→ **SOURCE DATA**
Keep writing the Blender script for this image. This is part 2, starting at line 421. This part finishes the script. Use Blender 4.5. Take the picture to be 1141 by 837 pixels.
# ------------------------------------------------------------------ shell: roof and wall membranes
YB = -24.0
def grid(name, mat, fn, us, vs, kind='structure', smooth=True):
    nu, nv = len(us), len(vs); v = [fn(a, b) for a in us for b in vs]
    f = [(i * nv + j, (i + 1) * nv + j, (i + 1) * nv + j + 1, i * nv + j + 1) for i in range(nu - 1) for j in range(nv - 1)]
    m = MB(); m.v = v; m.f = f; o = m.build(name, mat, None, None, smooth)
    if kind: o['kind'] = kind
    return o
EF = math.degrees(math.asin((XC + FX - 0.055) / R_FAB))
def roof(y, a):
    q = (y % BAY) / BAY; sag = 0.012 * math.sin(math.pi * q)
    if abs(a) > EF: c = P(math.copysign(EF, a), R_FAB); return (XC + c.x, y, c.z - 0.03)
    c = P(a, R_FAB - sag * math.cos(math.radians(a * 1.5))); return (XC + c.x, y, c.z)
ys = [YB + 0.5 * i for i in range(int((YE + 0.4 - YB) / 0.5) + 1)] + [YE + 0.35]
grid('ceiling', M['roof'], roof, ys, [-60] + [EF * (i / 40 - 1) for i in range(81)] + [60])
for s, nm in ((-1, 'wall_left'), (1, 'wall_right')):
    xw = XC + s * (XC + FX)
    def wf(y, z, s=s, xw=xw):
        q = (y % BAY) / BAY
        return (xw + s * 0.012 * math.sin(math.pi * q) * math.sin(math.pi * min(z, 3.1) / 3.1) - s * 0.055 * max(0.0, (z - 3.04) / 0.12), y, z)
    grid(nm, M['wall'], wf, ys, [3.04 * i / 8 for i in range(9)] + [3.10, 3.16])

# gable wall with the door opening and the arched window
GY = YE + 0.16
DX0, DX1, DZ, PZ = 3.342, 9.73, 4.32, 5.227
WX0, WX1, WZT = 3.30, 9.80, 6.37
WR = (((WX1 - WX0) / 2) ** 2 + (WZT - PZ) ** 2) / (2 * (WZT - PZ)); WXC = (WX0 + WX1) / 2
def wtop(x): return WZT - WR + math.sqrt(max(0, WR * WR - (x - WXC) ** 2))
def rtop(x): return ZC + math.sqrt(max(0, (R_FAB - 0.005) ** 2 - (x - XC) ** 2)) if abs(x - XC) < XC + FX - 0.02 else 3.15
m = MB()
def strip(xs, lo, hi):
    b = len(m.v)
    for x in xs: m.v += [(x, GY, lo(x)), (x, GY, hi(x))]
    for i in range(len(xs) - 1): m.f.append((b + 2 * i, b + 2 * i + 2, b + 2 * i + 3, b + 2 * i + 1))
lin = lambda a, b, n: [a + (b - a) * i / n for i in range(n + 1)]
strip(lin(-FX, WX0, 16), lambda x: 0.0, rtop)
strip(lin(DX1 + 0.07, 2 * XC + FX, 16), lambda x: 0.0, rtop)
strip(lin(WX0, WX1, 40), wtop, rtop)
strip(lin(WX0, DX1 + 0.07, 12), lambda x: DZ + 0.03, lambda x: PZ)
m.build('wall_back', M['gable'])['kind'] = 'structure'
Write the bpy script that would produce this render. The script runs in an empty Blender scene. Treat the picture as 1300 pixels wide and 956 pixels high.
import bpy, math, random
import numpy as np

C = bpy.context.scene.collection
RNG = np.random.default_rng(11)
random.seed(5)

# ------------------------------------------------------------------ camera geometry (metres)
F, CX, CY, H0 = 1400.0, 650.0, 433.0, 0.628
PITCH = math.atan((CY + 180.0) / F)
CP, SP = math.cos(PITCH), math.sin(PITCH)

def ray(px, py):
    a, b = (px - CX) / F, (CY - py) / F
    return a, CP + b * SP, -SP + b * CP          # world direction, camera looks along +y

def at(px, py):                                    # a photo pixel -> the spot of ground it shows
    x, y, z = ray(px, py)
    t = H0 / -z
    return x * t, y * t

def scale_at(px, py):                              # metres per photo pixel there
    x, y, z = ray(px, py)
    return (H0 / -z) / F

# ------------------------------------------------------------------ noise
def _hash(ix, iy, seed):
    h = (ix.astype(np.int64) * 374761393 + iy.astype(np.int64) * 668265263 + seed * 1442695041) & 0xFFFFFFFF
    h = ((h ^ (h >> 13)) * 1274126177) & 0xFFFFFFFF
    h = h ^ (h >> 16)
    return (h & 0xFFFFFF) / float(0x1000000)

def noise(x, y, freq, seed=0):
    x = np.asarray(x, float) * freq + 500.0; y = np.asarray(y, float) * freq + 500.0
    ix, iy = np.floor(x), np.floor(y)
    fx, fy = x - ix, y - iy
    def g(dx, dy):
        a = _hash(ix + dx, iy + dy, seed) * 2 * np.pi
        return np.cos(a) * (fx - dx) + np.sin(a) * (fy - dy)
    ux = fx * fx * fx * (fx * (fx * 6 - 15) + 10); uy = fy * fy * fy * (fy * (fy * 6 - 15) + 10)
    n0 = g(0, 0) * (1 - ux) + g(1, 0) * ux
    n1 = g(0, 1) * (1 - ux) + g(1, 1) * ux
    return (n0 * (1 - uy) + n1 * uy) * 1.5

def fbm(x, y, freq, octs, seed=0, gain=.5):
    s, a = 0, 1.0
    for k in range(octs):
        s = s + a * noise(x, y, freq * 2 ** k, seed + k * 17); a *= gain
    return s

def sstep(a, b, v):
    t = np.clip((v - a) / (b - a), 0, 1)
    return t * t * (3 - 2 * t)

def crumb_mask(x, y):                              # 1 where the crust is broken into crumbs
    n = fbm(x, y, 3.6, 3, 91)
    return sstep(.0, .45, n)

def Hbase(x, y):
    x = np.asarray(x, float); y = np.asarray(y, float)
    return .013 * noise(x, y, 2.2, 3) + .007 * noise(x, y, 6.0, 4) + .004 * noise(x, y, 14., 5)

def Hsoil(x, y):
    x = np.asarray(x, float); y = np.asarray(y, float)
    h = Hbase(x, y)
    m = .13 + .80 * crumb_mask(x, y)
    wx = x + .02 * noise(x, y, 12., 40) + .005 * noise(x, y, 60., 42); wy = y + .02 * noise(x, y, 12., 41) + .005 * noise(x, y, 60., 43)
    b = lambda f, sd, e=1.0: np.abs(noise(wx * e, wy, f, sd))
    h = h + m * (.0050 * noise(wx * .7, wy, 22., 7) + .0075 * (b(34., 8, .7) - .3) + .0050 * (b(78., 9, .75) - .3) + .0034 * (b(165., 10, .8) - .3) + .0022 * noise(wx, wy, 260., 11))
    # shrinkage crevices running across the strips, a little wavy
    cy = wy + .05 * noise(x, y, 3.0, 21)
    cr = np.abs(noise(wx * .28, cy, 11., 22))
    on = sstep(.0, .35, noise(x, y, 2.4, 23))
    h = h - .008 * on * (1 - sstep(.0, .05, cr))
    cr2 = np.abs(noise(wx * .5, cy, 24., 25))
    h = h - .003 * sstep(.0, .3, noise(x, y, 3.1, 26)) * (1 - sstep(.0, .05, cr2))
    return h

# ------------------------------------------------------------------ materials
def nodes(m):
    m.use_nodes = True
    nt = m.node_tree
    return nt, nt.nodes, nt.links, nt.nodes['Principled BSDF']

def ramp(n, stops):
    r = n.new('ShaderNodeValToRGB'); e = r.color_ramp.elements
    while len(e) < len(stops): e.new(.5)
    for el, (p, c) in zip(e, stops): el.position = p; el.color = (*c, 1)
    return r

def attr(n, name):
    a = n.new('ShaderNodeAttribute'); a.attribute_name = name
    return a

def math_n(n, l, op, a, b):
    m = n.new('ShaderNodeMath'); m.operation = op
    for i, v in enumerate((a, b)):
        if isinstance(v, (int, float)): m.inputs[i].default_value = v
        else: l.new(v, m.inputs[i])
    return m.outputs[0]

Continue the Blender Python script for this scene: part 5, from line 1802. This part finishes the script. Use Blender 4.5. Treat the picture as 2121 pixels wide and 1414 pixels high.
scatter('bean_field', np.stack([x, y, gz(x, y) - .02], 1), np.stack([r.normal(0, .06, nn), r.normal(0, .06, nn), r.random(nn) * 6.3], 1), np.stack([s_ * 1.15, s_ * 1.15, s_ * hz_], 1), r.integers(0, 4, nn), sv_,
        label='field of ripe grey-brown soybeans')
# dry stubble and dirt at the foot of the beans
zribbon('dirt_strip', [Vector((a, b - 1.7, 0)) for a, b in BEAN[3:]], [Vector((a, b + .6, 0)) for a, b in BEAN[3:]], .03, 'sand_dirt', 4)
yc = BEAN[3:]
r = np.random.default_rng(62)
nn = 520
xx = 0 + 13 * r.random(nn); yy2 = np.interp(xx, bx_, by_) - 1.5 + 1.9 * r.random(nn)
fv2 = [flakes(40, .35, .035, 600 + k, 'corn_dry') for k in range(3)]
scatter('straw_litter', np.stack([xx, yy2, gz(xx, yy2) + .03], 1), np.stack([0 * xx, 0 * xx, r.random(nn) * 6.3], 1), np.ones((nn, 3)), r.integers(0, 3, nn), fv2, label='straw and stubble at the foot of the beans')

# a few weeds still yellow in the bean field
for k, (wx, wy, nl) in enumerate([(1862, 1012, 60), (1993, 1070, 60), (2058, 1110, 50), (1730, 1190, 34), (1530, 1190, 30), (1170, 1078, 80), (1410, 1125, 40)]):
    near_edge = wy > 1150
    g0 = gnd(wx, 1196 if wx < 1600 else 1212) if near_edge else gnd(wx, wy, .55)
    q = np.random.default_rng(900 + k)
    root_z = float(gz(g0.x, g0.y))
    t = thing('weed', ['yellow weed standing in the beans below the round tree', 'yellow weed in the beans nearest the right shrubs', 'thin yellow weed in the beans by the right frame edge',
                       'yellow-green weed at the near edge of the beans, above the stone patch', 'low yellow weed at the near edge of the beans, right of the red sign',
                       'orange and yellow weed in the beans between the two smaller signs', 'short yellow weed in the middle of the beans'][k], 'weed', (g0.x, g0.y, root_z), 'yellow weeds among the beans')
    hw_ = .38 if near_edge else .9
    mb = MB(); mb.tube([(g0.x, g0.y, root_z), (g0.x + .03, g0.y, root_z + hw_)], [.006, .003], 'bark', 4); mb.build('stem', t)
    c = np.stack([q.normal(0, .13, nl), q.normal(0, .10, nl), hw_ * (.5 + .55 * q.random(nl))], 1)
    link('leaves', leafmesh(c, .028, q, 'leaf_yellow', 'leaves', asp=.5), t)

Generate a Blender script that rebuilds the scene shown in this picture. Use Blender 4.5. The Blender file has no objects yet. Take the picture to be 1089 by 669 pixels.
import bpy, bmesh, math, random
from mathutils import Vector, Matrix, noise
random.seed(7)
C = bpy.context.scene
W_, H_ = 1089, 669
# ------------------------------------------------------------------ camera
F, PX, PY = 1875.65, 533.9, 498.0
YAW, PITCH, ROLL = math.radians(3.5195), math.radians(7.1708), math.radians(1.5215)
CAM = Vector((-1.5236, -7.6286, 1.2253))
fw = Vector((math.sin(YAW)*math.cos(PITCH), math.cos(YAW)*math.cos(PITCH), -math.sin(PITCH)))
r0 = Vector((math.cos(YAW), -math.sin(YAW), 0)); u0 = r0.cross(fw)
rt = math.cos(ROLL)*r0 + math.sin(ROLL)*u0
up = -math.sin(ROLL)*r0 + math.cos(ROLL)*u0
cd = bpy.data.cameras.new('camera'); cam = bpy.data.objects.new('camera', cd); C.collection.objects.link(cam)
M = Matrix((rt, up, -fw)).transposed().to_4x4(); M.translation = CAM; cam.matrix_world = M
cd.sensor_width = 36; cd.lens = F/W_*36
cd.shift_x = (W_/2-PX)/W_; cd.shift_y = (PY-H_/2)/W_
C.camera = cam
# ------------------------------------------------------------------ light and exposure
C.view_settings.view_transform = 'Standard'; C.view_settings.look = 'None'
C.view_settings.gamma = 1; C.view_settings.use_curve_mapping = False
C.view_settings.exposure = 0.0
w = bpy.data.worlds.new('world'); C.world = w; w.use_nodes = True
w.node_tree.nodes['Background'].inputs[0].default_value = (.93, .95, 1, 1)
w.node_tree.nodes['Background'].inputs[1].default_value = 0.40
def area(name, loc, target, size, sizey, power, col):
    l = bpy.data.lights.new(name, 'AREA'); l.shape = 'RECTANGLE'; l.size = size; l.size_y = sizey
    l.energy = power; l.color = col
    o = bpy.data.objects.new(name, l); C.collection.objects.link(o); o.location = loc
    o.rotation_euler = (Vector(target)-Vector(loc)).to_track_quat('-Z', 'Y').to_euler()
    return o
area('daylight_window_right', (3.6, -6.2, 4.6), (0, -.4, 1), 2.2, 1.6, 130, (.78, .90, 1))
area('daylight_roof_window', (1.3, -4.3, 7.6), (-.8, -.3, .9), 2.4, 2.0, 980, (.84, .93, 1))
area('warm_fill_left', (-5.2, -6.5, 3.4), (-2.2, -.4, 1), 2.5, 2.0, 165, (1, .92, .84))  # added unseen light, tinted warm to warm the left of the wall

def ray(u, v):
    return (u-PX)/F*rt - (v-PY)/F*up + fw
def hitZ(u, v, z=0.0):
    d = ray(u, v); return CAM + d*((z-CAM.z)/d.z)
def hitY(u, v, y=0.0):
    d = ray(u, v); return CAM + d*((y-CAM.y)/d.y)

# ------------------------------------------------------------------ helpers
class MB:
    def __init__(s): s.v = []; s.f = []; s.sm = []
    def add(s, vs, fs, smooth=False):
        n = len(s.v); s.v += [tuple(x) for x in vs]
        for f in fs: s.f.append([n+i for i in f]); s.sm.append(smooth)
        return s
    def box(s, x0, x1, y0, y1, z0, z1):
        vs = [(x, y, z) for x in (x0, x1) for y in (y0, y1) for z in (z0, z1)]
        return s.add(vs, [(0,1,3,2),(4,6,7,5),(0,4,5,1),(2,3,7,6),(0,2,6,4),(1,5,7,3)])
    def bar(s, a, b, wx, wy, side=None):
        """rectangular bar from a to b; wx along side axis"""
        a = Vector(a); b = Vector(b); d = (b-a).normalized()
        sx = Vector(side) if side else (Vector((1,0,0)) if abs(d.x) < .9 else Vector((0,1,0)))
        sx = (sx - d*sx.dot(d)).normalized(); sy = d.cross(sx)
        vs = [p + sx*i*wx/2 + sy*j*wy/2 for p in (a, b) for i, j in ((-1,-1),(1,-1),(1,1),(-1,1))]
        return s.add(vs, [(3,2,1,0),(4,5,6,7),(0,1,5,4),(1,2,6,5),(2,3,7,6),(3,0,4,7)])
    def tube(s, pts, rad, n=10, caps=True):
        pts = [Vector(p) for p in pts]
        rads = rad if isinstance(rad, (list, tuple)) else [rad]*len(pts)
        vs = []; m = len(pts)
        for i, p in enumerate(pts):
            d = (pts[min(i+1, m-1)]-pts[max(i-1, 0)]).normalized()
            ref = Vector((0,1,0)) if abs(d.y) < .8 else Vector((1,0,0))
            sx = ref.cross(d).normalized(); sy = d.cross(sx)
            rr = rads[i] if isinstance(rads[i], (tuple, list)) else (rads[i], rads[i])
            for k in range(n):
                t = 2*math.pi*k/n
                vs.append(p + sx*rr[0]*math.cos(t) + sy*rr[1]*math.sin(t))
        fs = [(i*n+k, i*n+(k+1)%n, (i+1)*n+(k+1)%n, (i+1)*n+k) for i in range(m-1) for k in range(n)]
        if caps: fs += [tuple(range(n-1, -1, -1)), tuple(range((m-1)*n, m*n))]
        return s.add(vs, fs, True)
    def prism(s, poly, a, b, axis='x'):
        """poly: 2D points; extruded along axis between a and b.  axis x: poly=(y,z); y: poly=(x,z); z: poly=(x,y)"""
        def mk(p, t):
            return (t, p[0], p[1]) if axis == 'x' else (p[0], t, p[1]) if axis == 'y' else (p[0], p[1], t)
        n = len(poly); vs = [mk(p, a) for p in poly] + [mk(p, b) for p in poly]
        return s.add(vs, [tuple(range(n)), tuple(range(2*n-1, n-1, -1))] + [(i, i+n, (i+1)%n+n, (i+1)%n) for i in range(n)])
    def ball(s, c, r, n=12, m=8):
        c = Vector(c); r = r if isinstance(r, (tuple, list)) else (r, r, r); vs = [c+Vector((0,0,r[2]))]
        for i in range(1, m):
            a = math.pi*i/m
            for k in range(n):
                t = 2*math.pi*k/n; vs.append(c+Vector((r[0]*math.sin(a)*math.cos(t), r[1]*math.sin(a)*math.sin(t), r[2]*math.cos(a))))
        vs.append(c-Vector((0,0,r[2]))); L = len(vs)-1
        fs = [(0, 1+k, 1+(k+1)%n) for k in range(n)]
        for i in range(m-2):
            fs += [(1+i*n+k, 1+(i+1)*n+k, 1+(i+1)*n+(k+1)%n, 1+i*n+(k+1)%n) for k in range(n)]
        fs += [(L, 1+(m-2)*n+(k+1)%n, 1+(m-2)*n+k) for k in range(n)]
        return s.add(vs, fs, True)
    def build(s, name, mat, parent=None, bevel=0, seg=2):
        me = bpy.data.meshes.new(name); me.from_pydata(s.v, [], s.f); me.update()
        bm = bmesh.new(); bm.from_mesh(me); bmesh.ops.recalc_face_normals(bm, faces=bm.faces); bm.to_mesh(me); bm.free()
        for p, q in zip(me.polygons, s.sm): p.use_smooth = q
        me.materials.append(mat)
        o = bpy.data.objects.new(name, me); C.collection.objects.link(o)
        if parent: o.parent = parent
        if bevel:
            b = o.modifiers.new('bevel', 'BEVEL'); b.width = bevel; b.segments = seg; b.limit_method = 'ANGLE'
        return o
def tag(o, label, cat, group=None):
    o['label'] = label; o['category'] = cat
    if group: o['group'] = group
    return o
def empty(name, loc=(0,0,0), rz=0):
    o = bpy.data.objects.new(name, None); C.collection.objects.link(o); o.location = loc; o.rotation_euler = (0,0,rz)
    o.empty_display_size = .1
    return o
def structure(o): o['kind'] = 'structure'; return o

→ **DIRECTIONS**
Look back at the entries above. Retype the line with "Write the bpy", the line with "CP, SP = math.cos(PITCH), math.sin(PITCH)", and all lines in between.

→ **EXPECTED ANSWER**
Write the bpy script that would produce this render. The script runs in an empty Blender scene. Treat the picture as 1300 pixels wide and 956 pixels high.
import bpy, math, random
import numpy as np

C = bpy.context.scene.collection
RNG = np.random.default_rng(11)
random.seed(5)

# ------------------------------------------------------------------ camera geometry (metres)
F, CX, CY, H0 = 1400.0, 650.0, 433.0, 0.628
PITCH = math.atan((CY + 180.0) / F)
CP, SP = math.cos(PITCH), math.sin(PITCH)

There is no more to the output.